## Problem to work on
Report the count of lines below in which the string "part" occurs; include nothing else.

## Collected data
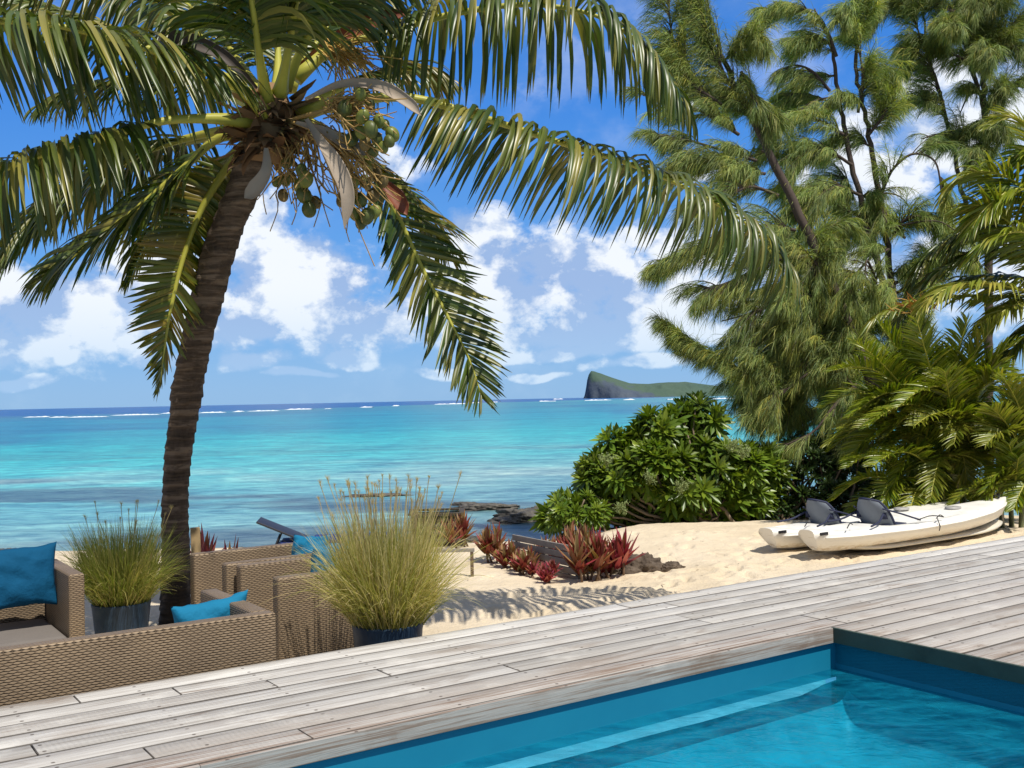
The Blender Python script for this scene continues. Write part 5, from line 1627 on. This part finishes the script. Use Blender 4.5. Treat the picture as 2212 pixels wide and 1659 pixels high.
def grass_pot(c, ztop, r, label, seed, h, n, mat, spread=1.0, npl=30):
    zb = sz(c.x, c.y) - 0.02
    o = thing('potted_grass', Vector((c.x, c.y, zb)), label, 'potted plant', 'potted fountain grasses')
    H = ztop - zb
    pr = [(0, 0.80), (0.02, 0.82), (0.5, 0.91), (0.93, 1.0), (0.96, 1.02), (0.995, 1.02), (1.0, 1.0), (1.0, 0.93), (0.96, 0.91), (0.86, 0.88)]
    an = np.arange(40) / 40 * 2 * pi
    P = np.array([[(c.x + r * q * cos(a), c.y + r * q * sin(a), zb + H * z) for a in an] for z, q in pr])
    mb = MB(); mb.grid(P, closed=True)
    pb = mb.build('pot', potm, o); smooth_by_angle(pb, 40)
    mb = MB(); v = [(c.x, c.y, zb + H * .87)] + [(c.x + r * .9 * cos(a), c.y + r * .9 * sin(a), zb + H * .86) for a in an]
    mb.add(v, [(0, i + 1, (i + 1) % 40 + 1) for i in range(40)])
    mb.build('soil', soil, o)
    rng = np.random.default_rng(seed)
    q = np.sqrt(rng.random(n)); a = rng.uniform(0, 2 * pi, n)
    P = np.stack([c.x + r * .8 * q * np.cos(a), c.y + r * .8 * q * np.sin(a), np.full(n, zb + H * .86)], -1)
    loose = rng.random(n) < 0.42                       # outer blades arch over, the core stands up
    lean = np.where(loose, rng.uniform(.25, .95, n), q * 0.26 + np.abs(rng.normal(0, .08, n))) * spread
    a2 = a + rng.normal(0, 0.5, n)
    D_ = np.stack([np.cos(a2) * lean, np.sin(a2) * lean, np.ones(n)], -1)
    ln = h * np.where(loose, rng.uniform(0.40, 0.98, n), rng.uniform(0.45, 1.05, n))
    k = np.where(loose, rng.uniform(.05, .42, n), rng.uniform(0.005, 0.07, n))
    g = np.stack([np.cos(a2) * 0.3, np.sin(a2) * 0.3, -np.ones(n)], -1) * k[:, None]
    mb = MB()
    strips(mb, P, D_, ln, rng.uniform(0.0030, 0.0056, n), g, rng.normal(0, 1, (n, 3)) * np.array((1, 1, .1)), nseg=8, prof=[.8, .9, 1, 1, .9, .8, .6, .4, .08], rng=rng, jit=0.05)
    mb.build('grass_blades', mat, o)
    # flowering stalks with soft plumes along their upper part
    q = np.sqrt(rng.random(npl)); a = rng.uniform(0, 2 * pi, npl)
    mb = MB()
    for i in range(npl):
        p0 = np.array((c.x + r * .5 * q[i] * cos(a[i]), c.y + r * .5 * q[i] * sin(a[i]), zb + H * .86))
        L_ = h * rng.uniform(0.85, 1.10)
        tip = p0 + np.array((cos(a[i]) * q[i] * .34 + rng.normal(0, .07), sin(a[i]) * q[i] * .3 + rng.normal(0, .07), 1.0)) * L_
        bend = rng.normal(0, .03, 3)
        C_ = catmull([p0, (p0 + tip) / 2 + bend, tip, tip + (tip - p0) * 0.07], 12)
        mb.tube(C_, 0.0022, 4, cap=False)
        kk = 46
        t_ = rng.uniform(7.5, 10.9, kk); i0 = t_.astype(int); f_ = (t_ - i0)[:, None]
        PP = C_[i0] * (1 - f_) + C_[i0 + 1] * f_
        dd = np.stack([rng.normal(0, .55, kk), rng.normal(0, .55, kk), np.full(kk, 1.0)], -1)
        strips(mb, PP, dd, 0.030 if i % 3 else .018, 0.0014, np.array((0, 0, -.05)), rng.normal(0, 1, (kk, 3)), nseg=2, prof=[1, .8, .3])
    mb.build('seed_plumes', plume_mat, o)
    return o


pc = W(838, 1364, 6.18)
grass_pot(pc, 0.0, 0.205, 'big golden fountain grass in a slate pot right behind the deck edge', 41, 0.80, 4600, grass_mat, 0.78, 60)
pc = W(262, 1300, 8.0)
grass_pot(pc, -0.185, 0.212, 'green fountain grass in a dark blue pot between left sofa and palm trunk', 42, 0.70, 4000, grass_g, 0.92, 14)

# ================================================================== KAYAKS AND BOARD
m, t, out = new_mat('white_kayak_plastic')
oc = t.node('ShaderNodeTexCoord').outputs['Object']
n = t.noise(oc, 4, 5, 0.6); n2 = t.noise(t.vm('MULTIPLY', oc, (3, 3, 16)), 3, 7, 0.7)
zz = t.sep(oc)[2]
c = t.mix(n, (0.78, 0.75, 0.68), (0.84, 0.82, 0.76))
c = t.mix(t.maprange(n2, 0.56, 0.70, 0, 0.45), c, (0.50, 0.44, 0.34))
c = t.mix(t.m('MULTIPLY', t.maprange(zz, 0.02, 0.12, 1.0, 0.0), t.maprange(n2, 0.42, 0.58)), c, (0.52, 0.42, 0.28))
principled(t, out, c, t.maprange(n, 0.3, 0.7, 0.32, 0.5), 0.5, n2, 0.1, 0.003)
white_hull = m
black_pl = simple_mat('black_plastic', (0.015, 0.015, 0.018), 0.5, 0.2, 20)
grey_pad = simple_mat('grey_seat_padding', (0.15, 0.17, 0.20), 0.8, 0.15, 12)
navy_web = simple_mat('navy_seat_webbing', (0.02, 0.025, 0.06), 0.7, 0.2, 20)


def kayak(stern, L, zst, bowrise, label, seat_u, dark_hatch=True, yaw=0.0):
    """sit-on-top kayak, stern at `stern` (Vector at keel height), pointing along the deck boards"""
    o = thing('kayak', stern, label, 'kayak', 'white kayaks beside the deck')
    Mx = Matrix.Translation(stern) @ Matrix.Rotation(math.atan2(U.y, U.x) + yaw, 4, 'Z')
    ns, nc = 60, 28
    rows = []
    for i in range(ns):
        q = i / (ns - 1)
        x = q * L
        wid = 0.375 * np.interp(q, [0, .02, .12, .35, .6, .8, .93, .985, 1], [.28, .40, .74, .98, 1.0, .78, .40, .10, .02])
        keel = 0.0 + bowrise * max(0, (q - 0.55) / 0.45) ** 2.0 + 0.03 * max(0, (0.12 - q) / 0.12) ** 2
        top = 0.245 + (bowrise * 1.0 - 0.02) * max(0, (q - 0.35) / 0.65) ** 1.7 + 0.02 * max(0, (.1 - q) / .1)
        top = max(top, keel + 0.02)
        xk = x + (0.14 * (1 - q) ** 8 if q < .3 else -0.10 * max(0, (q - .8) / .2) ** 2)     # raked transom, raked stem
        row = []
        for j in range(nc):
            a = 2 * pi * j / nc
            ca, sa = cos(a), sin(a)
            # superellipse: flattish deck, chined hull
            yy = wid * math.copysign(abs(ca) ** 0.75, ca)
            if sa >= 0:
                zz = keel + (top - keel) * (0.72 + 0.28 * abs(sa) ** 0.55)
                xx = x
            else:
                k = abs(sa) ** 0.85
                zz = keel + (top - keel) * 0.72 * (1 - k)
                yy *= (1 - 0.28 * k)
                xx = x * (1 - k) + xk * k
            # cockpit wells pressed in the deck
            if sa > 0.25:
                for s0, s1, dp in ((seat_u - .10, seat_u + .62, .10), (seat_u + .75, seat_u + 1.35, .07), (.25, seat_u - .42, .05)):
                    if s0 < x < s1 and abs(yy) < wid * .62:
                        zz -= dp * min(1, (x - s0) / .12, (s1 - x) / .12)
            row.append(tuple(Mx @ Vector((xx, yy, zz))))
        rows.append(row)
    mb = MB(); mb.grid(rows, closed=True)
    # close the ends
    for r_ in (rows[0], rows[-1]):
        mb.add(r_, [tuple(range(nc))])
    hb = mb.build('hull', white_hull, o)
    import bmesh
    bm = bmesh.new(); bm.from_mesh(hb.data); bmesh.ops.recalc_face_normals(bm, faces=bm.faces); bm.to_mesh(hb.data); bm.free()
    # gunwale rim
    mb = MB()
    for sd in (1, -1):
        P = []
        for i in range(40):
            q = 0.03 + 0.94 * i / 39
            wid = 0.375 * np.interp(q, [0, .02, .12, .35, .6, .8, .93, .985, 1], [.28, .40, .74, .98, 1.0, .78, .40, .10, .02])
            keel = bowrise * max(0, (q - 0.55) / 0.45) ** 2.0
            top = 0.245 + (bowrise - 0.02) * max(0, (q - 0.35) / 0.65) ** 1.7
            P.append(Mx @ Vector((q * L, sd * (wid + .002), keel + (top - keel) * 0.74)))
        mb.tube(P, 0.011, 6)
    mb.build('gunwale', white_hull, o)
    an = np.arange(14) / 14 * 2 * pi
    for sx_, sy_ in ((seat_u + .12, .12), (seat_u + .12, -.12), (seat_u + .95, .10), (seat_u + .95, -.10)):
        mb = MB()
        mb.grid([[tuple(Mx @ Vector((sx_ + r_ * cos(a), sy_ + r_ * sin(a), z_))) for a in an] for r_, z_ in ((.024, .195), (.024, .205), (.014, .206), (.012, .17))], closed=True)
        mb.build('scupper', black_pl, o)
    # seat back: padded shell leaning back, with side straps
    mb = MB()
    n = 16
    P0 = []
    for i in range(n):
        v_ = i / (n - 1)
        row = []
        for j in range(n):
            h_ = -1 + 2 * j / (n - 1)
            hw = 0.235 * (1 - 0.45 * v_ ** 2.5) * (0.9 + .1 * v_)
            yy = h_ * hw
            cup = 0.10 * h_ ** 2
            zt = 0.22 + 0.30 * v_ - 0.03 * h_ ** 2 * v_
            row.append((seat_u - 0.02 - 0.16 * v_ + cup, yy, zt))
        P0.append(row)
    P0 = np.array(P0)
    thick = np.array((0.045, 0, 0.012))
    full = np.concatenate([P0, (P0 + thick)[:, ::-1]], axis=1)
    PP = np.array([[tuple(Mx @ Vector(p)) for p in r_] for r_ in full])
    mb.grid(PP, closed=True)
    mb.add(PP[-1].reshape(-1, 3), [tuple(range(2 * n))]); mb.add(PP[0].reshape(-1, 3), [tuple(range(2 * n))[::-1]])
    sb = mb.build('seat_back', grey_pad, o)
    mb = MB()
    rim = [P0[i, 0] for i in range(n)] + [P0[-1, j] for j in range(n)] + [P0[i, -1] for i in range(n - 1, -1, -1)]
    mb.tube([Mx @ Vector(tuple(np.array(p) + thick * .5)) for p in rim[::2]], 0.016, 6)
    mb.build('seat_piping', navy_web, sb)
    mb = MB()
    for sd in (1, -1):
        mb.tube(catmull([Mx @ Vector((seat_u - .08, sd * .19, .42)), Mx @ Vector((seat_u + .12, sd * .27, .36)), Mx @ Vector((seat_u + .40, sd * .33, .27))], 10), 0.010, 5)
        mb.tube(catmull([Mx @ Vector((seat_u - .06, sd * .18, .36)), Mx @ Vector((seat_u - .22, sd * .24, .29)), Mx @ Vector((seat_u - .42, sd * .29, .265))], 10), 0.012, 5)
        mb.box((seat_u - .04, sd * .16 - .03, .30), (seat_u + .04, sd * .16 + .03, .37), M=Mx)
    mb.build('seat_straps', navy_web, sb)
    mb = MB()
    mb.box((seat_u - .01, -.20, .205), (seat_u + .34, .20, .235), M=Mx)
    mb.build('seat_pad', navy_web, o, bevel=.01)
    # bungee cords, carry handles, hatch, drain plug
    mb = MB()
    for a, b_ in (((seat_u + .35, -.33), (seat_u + .80, -.36)), ((seat_u + .80, -.36), (seat_u + .62, -.385)), ((.35, -.26), (.65, -.10))):
        p, q = Vector((a[0], a[1], .275)), Vector((b_[0], b_[1], .275))
        mb.tube(catmull([Mx @ p, Mx @ ((p + q) / 2 + Vector((0, 0, .03))), Mx @ q], 8), 0.006, 5)
    mb.tube([Mx @ Vector((seat_u + .66, -.372, .27)), Mx @ Vector((seat_u + .68, -.392, .18)), Mx @ Vector((seat_u + .67, -.385, .13))], 0.006, 5)
    mb.build('bungee_cord', black_pl, o)
    mb = MB()
    zb_ = 0.245 + bowrise * .78
    mb.tube(catmull([Mx @ Vector((L * .935, -.05, zb_ + .01)), Mx @ Vector((L * .955, 0, zb_ + .045)), Mx @ Vector((L * .935, .05, zb_ + .01))], 8), 0.013, 6)
    mb.build('bow_handle', black_pl, o)
    mb = MB()
    mb.box((0.03, -.175, .215), (0.15, -.155, .245), M=Mx)
    mb.build('stern_handle', black_pl, o, bevel=.004)
    mb = MB()
    an = np.arange(24) / 24 * 2 * pi
    for r0, z0 in ((.085, .292), ):
        P = [[tuple(Mx @ Vector((seat_u + 1.55 + r_ * cos(a) * 1.3, r_ * sin(a), zz + bowrise * .12))) for a in an] for r_, zz in ((.085, .270), (.085, .292), (.06, .298), (.01, .298))]
        mb.grid(P, closed=True)
    mb.build('hatch', simple_mat('hatch_grey', (0.35, 0.34, 0.32), .5), o)
    return o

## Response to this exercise
2